The partnership is what really separated the Wisconsin project from a highly competitive field, says Russell. UW–Madison will work closely with the Wisconsin Department of Transportation and private industry to set the research agenda.

The center also pulls together transportation experts from institutions throughout the Midwest. Partners are from Marquette University, Northwestern University, UW-Milwaukee, the University of Cincinnati, the University of Chicago, Richard J. Daley Community College and Lac Courte Oriellas Ojibwa Community College.

Russell says the partnership will eventually help local government units, where the rubber meets the road on transportation projects.

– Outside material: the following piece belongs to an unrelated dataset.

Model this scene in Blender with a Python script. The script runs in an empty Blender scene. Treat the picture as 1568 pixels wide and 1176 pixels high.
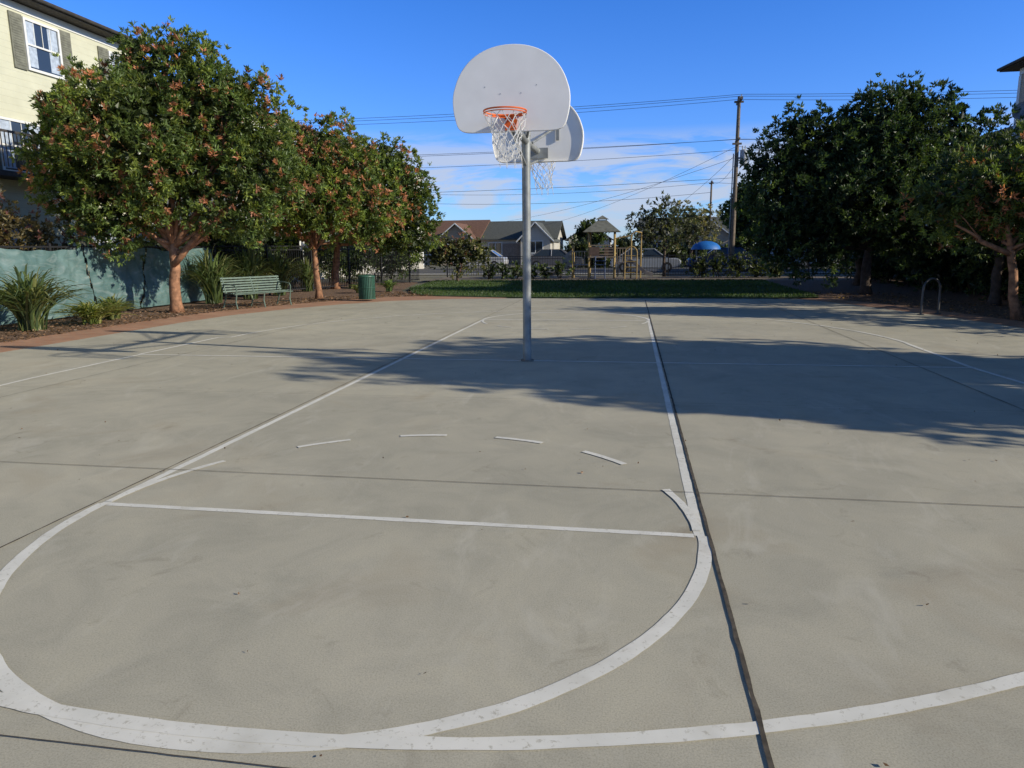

Transportation has emerged as a research strength in UW–Madison’s Department of Civil and Environmental Engineering, which has a dozen faculty and more than 30 graduate students devoted to the topic. Current projects are looking at developing tougher forms of pavement, safer guard rails, intelligent transportation systems and using recycled material in highway construction.

The new center will combine some of this technical research with policy research that reflects the big picture, he says. Society will need to address traffic congestion and urban sprawl, and find viable alternative transportation modes while cost-effectively investing the public’s money, says Russell.

Faculty from the UW–Madison School of Business, and the departments of economics and urban and regional planning also intend to participate. The Department of Engineering Professional Development will coordinate the center’s work in education and technology transfer to state departments of transportation and the private sector.

The Wisconsin center is one of 10 regional centers in the country run by the Federal Highway Administration.